Here is the prompt:
You choose to put 1-100 marbles in a bag. Your opponent also has the same option. Then we pick one marble from the bag. If your marble gets picked from the bag you get the amount of marbles you did not put in as your payout. So if you put in 20 marbles and your marble gets picked you get 80. What is the optimal number of marbles to put in?
I understand the basics of game theory and Nash equilibria but I don't know how to reason about a question like this where the opponent has so many options. Here is what I have so far:
If the opponent picks $k$ marbles then I should pick $j$ marbles to maximize my payout, where the payout is given by
$$\frac{j}{j + k} (100 - j)$$ using the definition of expected value. However, clearly the value of $j$ that optimizes this function varies with respect to $k$, the number of marbles the opponent picks. I am guessing I need to use the value of $k$ that the opponent would pick if they were to maximize their own payout, but I don't know how to find that. Any direction would be appreciated, thanks.
You want to find the best response function - in other words, if Player 2 plays $k$, then what is the optimal $j$ for Player 1 to play, which will be a function of $k$.
To make things easier, start with the continuous version of the problem first i.e.

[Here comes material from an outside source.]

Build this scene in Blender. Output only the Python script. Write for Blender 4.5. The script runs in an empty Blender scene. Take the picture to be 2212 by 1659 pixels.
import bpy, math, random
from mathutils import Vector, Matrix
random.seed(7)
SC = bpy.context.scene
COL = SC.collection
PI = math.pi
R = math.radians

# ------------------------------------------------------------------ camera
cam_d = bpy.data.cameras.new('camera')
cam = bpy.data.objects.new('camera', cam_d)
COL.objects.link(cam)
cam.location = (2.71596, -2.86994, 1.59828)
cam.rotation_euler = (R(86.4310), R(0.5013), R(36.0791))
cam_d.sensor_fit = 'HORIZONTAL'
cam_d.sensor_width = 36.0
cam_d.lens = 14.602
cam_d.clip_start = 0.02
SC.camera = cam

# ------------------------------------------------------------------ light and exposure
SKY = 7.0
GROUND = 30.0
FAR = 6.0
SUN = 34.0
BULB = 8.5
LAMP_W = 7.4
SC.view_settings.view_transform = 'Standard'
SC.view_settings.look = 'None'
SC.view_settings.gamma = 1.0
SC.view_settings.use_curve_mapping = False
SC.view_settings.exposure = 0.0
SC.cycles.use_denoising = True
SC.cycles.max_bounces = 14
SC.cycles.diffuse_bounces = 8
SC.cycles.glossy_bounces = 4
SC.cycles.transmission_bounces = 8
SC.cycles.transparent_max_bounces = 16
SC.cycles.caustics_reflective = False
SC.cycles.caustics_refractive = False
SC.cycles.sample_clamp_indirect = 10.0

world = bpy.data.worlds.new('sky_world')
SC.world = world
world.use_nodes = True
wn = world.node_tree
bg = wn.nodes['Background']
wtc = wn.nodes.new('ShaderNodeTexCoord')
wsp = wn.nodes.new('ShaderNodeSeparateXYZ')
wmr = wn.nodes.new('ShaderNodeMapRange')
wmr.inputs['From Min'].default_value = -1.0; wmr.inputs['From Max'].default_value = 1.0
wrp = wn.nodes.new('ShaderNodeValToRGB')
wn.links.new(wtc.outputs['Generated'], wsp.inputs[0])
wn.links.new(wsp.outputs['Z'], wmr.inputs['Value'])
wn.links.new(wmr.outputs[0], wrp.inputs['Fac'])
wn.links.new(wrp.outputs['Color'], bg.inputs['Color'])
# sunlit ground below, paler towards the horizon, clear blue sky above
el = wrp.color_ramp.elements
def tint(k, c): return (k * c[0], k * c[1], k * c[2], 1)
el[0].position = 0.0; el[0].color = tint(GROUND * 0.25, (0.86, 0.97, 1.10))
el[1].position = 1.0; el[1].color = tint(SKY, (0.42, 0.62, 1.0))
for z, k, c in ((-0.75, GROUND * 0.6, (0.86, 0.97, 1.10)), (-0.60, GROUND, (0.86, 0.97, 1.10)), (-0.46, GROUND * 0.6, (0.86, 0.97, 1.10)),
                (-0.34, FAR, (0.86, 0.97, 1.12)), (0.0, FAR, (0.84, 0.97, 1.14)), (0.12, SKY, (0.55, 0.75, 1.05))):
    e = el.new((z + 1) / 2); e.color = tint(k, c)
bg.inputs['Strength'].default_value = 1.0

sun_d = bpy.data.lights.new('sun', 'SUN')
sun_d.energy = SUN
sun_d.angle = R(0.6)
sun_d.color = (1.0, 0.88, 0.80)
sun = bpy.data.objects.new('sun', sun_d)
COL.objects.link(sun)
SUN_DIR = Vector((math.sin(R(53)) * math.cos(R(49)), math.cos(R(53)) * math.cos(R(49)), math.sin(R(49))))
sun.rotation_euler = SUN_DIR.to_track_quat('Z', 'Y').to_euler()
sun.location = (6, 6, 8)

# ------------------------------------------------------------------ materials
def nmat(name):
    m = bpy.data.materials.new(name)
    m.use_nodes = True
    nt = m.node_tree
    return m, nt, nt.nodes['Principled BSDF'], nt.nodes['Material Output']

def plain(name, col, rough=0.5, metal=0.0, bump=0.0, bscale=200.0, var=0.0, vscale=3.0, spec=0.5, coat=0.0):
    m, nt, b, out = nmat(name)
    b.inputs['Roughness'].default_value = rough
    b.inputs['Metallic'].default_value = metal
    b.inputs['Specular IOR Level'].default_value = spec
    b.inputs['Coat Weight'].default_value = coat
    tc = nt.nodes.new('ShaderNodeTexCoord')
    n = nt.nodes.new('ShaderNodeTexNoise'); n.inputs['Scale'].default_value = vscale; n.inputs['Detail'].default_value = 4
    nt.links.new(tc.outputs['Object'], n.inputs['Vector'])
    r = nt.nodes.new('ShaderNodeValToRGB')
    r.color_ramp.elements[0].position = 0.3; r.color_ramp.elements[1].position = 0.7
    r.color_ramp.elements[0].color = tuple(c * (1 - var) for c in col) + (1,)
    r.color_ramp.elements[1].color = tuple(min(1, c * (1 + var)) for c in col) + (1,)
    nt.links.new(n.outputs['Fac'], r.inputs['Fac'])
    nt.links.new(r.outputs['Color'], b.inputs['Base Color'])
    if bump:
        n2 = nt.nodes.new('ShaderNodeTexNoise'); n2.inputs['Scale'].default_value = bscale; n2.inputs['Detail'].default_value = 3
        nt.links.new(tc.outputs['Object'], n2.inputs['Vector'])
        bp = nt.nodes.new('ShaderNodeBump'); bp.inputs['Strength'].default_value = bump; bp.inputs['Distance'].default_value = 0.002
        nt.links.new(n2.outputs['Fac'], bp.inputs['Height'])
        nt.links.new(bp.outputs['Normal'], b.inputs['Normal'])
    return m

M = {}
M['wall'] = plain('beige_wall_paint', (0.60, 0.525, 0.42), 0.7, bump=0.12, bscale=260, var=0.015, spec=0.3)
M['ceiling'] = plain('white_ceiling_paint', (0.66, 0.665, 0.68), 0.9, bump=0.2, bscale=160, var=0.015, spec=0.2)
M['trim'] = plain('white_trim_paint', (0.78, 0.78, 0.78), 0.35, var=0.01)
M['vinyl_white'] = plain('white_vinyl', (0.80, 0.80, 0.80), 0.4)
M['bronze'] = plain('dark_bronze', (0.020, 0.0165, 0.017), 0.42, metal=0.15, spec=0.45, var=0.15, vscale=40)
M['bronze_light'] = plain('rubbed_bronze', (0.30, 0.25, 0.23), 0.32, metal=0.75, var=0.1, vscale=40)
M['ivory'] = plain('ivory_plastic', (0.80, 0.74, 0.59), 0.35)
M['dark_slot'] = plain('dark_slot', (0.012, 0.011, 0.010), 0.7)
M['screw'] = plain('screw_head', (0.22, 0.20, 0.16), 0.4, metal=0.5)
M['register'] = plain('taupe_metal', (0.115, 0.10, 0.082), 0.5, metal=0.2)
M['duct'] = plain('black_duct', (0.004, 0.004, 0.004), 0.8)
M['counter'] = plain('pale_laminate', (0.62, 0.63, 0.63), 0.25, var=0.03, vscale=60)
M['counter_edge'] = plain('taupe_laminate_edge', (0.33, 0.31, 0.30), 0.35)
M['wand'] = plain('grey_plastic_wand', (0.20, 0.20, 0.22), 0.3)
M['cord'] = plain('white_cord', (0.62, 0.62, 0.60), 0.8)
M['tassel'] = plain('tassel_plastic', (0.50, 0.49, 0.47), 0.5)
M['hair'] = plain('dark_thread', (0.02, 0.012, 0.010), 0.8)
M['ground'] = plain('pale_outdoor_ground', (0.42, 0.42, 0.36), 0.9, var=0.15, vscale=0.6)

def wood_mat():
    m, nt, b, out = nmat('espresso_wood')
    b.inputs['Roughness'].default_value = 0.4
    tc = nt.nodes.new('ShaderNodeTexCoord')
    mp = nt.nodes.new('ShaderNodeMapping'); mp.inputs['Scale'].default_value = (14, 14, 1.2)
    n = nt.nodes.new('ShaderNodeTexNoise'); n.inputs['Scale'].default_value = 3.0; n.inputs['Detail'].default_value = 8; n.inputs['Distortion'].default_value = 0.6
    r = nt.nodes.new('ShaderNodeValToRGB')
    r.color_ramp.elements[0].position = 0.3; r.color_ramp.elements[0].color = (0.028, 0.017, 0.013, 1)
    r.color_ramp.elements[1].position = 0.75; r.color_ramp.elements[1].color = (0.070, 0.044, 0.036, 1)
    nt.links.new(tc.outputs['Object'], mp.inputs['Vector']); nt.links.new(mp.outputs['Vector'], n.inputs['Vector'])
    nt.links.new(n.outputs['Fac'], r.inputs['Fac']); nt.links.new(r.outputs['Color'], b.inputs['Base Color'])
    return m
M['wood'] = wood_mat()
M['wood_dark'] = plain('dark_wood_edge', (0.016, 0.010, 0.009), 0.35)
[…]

Player 1 can choose any real number in $[1,100]$ and the expected payoff is $U_1(j,k) = \frac{j}{j+k}(100-j)$. Using calculus, we see that the $BR_1(k) = \sqrt{k^2 + 100k} - k$. Since the game is symmetrical, $BR_2(j) = \sqrt{j^2 + 100j} - j$. Solving these simultaneously gives us $j = k = 100/3$.
In the integer version of the game, the solution will be close to this, but because there are jumps in utility, it's best to check a few potential equilibria, namely both $(33,33)$ and $(34,34)$.
Starting with $(33,33)$, you should check whether $33$ is the best response to $33$. If Player 2 plays $33$, then your payoff for playing different values is: \begin{array}{|c|c|}\hline &32&33&34\\\hline 33& 2176/65 \approx 33.477 &33.5& 2244/67 \approx 33.493\\\hline \end{array} We can safely say that no other value will beat the $33.5$ payoff (you can test every value or look at a graph of $\frac{j}{j+33}(100-j)$ for $1\le j \le 100$), so $(33,33)$ is a NE. Similarly,
\begin{array}{|c|c|}\hline &32&33&34&35\\\hline 34 & 1088/33 \approx 32.970& 33 &33& 2275/69 \approx 32.971\\\hline \end{array} So this time it turns out that $BR_1(34) = \{33,34\}$, so $(34,34)$ is another NE!